Manchmal kommt Wut wie ein Sturm, ohne Vorwarnung. Sie brennt in der Brust, kribbelt in den Armen, will sich bewegen, laut werden. Und oft erschrecken wir davor – weil wir gelernt haben, dass Wut gefährlich ist, dass sie etwas zerstört.

Aber Wut ist keine Zerstörung. Sie ist Erinnerung. Der Körper erinnert sich an Momente, in denen er sich nicht schützen konnte. An Grenzen, die übergangen wurden. An Worte, die nie gesagt werden durften.

Wenn du heute Wut fühlst, dann vielleicht, weil dein Nervensystem endlich sicher genug ist, um sie zuzulassen. Weil etwas in dir wieder Leben spürt. Wut ist Bewegung. Sie will dich in Kontakt bringen – mit deiner Kraft, deiner Wahrheit, deiner Klarheit. Und sie darf sich wandeln: von Hitze zu Präsenz, von Anspannung zu Erdung, von Kampf zu Lebendigkeit.

„Wenn Wut auftaucht, ist das kein Rückschritt – es ist ein Zeichen dafür, dass dein Körper beginnt, sich zu erinnern.“

Vielleicht hast du es in letzter Zeit gespürt – eine plötzliche Hitze im Körper, ein Druck im Brustkorb, ein inneres „Es reicht“.
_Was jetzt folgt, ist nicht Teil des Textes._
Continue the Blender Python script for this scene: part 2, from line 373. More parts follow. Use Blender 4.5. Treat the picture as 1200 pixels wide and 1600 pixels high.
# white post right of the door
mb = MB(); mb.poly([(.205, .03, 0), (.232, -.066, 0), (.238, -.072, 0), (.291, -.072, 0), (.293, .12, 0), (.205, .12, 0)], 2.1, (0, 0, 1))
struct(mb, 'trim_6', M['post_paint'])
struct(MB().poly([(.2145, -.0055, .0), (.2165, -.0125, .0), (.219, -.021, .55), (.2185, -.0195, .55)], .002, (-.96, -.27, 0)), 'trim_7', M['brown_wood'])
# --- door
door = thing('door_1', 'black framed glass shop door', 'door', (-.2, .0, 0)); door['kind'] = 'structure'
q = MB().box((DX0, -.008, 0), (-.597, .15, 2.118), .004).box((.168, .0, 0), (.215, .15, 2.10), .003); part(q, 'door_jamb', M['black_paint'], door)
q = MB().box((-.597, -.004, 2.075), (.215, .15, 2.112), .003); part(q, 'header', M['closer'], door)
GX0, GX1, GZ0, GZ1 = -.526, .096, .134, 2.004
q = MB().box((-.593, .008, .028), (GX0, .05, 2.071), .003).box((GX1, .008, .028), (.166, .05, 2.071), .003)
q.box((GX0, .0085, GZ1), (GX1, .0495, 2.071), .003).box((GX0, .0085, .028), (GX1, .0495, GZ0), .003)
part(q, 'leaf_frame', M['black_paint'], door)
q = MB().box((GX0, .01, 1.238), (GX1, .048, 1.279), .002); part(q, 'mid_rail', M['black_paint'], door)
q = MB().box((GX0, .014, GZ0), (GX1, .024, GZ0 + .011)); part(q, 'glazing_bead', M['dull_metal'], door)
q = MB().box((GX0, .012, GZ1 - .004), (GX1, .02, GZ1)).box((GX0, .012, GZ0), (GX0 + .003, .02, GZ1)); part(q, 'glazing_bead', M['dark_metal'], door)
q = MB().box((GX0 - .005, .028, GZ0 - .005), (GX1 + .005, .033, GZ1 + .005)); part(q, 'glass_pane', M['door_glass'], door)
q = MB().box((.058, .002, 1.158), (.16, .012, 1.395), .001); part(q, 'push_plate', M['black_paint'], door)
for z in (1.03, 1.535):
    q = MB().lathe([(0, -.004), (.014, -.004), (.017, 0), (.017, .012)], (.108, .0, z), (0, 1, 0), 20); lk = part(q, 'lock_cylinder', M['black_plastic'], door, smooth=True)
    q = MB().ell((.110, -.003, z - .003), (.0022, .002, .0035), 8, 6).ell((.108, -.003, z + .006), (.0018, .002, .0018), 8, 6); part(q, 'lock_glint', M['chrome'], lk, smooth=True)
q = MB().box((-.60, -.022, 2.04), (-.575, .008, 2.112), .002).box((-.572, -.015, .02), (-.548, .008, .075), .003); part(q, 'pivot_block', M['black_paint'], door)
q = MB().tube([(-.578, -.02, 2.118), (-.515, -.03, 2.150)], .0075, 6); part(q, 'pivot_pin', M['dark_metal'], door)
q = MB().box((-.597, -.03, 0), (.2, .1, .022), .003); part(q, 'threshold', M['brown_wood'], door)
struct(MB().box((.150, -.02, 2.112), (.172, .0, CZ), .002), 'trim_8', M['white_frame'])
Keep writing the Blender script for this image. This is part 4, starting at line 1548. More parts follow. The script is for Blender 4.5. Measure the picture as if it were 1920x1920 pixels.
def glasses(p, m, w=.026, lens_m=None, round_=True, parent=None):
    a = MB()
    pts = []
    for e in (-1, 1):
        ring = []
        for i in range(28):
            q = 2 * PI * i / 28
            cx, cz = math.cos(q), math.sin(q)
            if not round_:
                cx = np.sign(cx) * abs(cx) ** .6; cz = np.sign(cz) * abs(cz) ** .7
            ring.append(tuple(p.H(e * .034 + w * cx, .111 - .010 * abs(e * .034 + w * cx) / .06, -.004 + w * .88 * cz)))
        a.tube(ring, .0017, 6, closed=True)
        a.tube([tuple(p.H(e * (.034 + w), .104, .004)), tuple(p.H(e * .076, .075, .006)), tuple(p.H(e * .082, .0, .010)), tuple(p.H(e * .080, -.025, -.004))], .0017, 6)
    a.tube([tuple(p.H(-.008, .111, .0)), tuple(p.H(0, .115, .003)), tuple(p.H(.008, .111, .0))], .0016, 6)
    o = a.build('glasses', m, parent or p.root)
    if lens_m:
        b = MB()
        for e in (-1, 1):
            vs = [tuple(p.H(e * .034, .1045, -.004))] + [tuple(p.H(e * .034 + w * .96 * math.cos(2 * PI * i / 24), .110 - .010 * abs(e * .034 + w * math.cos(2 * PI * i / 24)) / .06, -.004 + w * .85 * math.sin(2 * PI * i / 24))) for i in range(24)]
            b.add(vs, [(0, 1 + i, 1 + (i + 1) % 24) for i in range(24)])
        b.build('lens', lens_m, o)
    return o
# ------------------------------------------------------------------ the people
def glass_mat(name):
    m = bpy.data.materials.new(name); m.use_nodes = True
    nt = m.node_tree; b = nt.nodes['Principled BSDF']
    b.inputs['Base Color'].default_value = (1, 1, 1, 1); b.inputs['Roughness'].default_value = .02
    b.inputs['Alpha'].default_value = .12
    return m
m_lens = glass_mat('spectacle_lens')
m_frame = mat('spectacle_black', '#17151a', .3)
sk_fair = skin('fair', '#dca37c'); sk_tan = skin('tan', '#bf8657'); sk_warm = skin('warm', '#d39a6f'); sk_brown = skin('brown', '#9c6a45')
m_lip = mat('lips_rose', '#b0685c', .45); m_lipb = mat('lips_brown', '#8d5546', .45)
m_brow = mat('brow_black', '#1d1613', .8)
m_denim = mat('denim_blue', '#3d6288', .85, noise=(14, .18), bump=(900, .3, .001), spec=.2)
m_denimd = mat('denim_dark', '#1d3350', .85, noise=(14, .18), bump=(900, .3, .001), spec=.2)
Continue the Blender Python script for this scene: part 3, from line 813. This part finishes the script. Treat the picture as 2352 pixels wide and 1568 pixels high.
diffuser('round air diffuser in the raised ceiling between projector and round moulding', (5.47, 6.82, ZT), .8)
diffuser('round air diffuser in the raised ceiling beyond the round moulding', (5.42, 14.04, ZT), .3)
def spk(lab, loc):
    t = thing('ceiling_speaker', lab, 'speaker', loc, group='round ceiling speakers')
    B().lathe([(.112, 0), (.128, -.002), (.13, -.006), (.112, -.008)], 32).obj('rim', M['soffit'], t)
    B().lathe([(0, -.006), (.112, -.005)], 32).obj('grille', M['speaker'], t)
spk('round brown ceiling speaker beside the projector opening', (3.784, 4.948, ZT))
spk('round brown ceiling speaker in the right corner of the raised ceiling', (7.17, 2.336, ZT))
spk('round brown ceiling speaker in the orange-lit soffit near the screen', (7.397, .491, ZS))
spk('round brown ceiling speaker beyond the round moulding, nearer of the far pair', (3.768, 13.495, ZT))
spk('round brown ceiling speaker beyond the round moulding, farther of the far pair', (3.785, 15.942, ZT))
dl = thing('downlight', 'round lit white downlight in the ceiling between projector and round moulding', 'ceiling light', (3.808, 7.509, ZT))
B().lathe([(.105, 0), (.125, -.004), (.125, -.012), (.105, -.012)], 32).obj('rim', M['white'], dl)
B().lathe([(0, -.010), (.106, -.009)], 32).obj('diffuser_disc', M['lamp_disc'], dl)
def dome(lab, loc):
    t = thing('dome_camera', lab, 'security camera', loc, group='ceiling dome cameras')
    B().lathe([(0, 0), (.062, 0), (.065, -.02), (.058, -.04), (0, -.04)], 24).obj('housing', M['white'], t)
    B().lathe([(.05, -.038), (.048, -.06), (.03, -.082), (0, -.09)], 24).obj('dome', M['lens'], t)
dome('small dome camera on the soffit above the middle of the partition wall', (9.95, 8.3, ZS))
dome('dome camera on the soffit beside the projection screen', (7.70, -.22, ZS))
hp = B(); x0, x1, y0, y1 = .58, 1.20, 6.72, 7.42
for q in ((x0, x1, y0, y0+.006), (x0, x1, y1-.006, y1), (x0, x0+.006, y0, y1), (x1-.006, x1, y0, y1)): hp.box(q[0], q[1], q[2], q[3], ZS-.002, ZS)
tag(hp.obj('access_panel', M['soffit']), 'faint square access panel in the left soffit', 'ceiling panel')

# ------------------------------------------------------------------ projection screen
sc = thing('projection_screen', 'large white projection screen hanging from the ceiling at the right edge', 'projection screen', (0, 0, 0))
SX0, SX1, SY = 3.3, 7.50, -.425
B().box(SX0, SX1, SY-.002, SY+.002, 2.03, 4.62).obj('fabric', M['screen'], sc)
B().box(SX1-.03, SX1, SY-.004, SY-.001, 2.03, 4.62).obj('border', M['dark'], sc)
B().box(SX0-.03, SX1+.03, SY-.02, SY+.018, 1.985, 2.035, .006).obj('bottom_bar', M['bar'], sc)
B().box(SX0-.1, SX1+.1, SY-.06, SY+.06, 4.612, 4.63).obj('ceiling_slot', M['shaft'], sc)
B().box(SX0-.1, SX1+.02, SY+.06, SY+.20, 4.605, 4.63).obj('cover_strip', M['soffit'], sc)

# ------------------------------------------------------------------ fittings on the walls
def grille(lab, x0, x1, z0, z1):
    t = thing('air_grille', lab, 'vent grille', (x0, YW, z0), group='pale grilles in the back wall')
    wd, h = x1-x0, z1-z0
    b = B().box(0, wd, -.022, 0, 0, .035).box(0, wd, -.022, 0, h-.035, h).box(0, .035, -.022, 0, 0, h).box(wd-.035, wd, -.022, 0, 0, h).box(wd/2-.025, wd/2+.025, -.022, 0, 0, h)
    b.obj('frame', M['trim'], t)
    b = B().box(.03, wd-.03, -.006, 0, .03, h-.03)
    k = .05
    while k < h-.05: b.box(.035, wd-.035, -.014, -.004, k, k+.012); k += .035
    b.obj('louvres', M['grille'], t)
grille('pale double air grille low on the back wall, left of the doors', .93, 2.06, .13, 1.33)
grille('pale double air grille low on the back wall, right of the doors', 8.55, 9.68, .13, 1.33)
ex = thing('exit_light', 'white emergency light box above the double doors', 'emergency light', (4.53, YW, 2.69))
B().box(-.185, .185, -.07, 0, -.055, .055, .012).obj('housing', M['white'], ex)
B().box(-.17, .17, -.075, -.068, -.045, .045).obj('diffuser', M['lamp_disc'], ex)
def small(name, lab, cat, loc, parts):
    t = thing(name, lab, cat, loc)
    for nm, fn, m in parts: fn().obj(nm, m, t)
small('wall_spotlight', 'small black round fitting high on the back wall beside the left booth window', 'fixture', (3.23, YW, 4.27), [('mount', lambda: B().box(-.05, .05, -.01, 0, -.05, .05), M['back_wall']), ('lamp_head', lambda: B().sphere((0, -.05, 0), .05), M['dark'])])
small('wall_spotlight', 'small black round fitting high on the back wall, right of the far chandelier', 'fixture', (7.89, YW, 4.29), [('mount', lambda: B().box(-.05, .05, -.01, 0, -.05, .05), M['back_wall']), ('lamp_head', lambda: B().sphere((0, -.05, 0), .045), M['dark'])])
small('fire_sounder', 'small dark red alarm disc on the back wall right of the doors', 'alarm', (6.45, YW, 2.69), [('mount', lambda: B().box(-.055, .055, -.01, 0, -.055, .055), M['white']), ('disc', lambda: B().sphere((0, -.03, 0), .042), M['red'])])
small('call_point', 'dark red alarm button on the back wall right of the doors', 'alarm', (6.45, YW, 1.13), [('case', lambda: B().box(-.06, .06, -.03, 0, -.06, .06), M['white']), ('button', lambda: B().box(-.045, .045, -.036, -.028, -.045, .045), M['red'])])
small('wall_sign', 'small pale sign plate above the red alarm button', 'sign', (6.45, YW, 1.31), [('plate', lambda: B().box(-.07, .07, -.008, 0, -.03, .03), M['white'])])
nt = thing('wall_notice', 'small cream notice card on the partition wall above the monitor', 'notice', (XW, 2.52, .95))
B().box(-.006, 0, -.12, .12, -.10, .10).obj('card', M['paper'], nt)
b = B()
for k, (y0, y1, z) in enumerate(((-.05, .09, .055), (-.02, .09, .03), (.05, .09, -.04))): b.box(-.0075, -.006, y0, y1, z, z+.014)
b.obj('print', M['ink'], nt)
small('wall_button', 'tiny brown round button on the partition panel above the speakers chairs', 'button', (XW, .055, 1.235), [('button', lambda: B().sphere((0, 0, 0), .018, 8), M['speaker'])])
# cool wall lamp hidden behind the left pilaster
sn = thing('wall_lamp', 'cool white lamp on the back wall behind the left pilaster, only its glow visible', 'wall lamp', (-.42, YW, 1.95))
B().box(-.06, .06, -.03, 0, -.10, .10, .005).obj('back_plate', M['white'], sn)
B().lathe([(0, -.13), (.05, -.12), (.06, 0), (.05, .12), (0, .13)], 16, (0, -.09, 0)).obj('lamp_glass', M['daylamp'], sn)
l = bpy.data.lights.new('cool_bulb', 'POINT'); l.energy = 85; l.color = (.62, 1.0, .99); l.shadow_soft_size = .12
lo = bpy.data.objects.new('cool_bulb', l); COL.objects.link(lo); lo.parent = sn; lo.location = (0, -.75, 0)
Das ist keine Schwäche. Das ist deine Lebensenergie, die sich bewegt. Alte Anspannung, die Raum sucht. Gefühle, die du einst halten musstest, dürfen jetzt durch dich hindurchfließen.

Wenn der Körper sich erinnert, braucht es keinen Widerstand – sondern Atmung, Erdung, Bewegung. Du darfst dich sicher fühlen, auch in der Wut.

Diese Woche begleite ich dich darin, Wut als Sprache deines Nervensystems zu verstehen – nicht als Feind, sondern als Wegweiser zu dir selbst.

Wenn der Körper sich erinnert – und die Wut sprechen will. Eine Einladung, der Lebenskraft zu lauschen, die unter der Wut liegt.

 

Drei Achtsamkeitsübungen für unerwartete Wut

1. Die Erdungsübung – Halt finden in der Hitze

Wenn du spürst, dass Wut aufsteigt – geh mit beiden Füßen bewusst auf den Boden. Spür das Gewicht deines Körpers. Den Kontakt zur Erde. Atme tief ein, bis in deine Fußsohlen. Atme aus, durch den ganzen Körper hindurch, als würdest du Wurzeln schlagen. Sag innerlich: „Ich bin hier. Ich bin sicher. Ich halte mich.“ Lass die Hitze sich nach unten verteilen – weg vom Kopf, hinein in die Erde. Hier findet dein Nervensystem wieder Halt, während die Energie bleiben darf.

2. Die Atemübung – Bewegung zulassen

Leg eine Hand auf deinen Bauch, eine auf dein Herz. Spür, wie sich dein Atem bewegt. Atme durch leicht geöffneten Mund ein – so, als würdest du Dampf ablassen. Beim Ausatmen mach ein leises Geräusch, ein „Haaa“ oder „Fffff“, um der Spannung einen Kanal zu geben. Wenn du magst, bewege dabei deinen Oberkörper, roll die Schultern, lass den Kopf kreisen. Wut will fließen, nicht explodieren. Erlaube deinem Atem, das zu tun, was Worte manchmal nicht können.

3. Die Berührungsübung – Die Wut halten lernen

Manchmal fühlt sich Wut an, als würdest du gleich zerreißen. Dann leg beide Hände auf die Stellen, wo du sie am stärksten spürst: Brust, Bauch, Nacken, Unterleib – wo auch immer es zieht oder brennt. Halte dich. Nicht, um sie wegzumachen, sondern um ihr zu zeigen: „Ich bin da. Ich höre dich.“ Atme in deine Hände hinein. Manchmal verwandelt sich die Wut in Trauer, manchmal in Zittern oder Wärme – lass es kommen. Dein Körper erinnert sich an alte Grenzen, und du darfst sie jetzt selbst ziehen, mit Bewusstsein, mit Weichheit, mit Atem.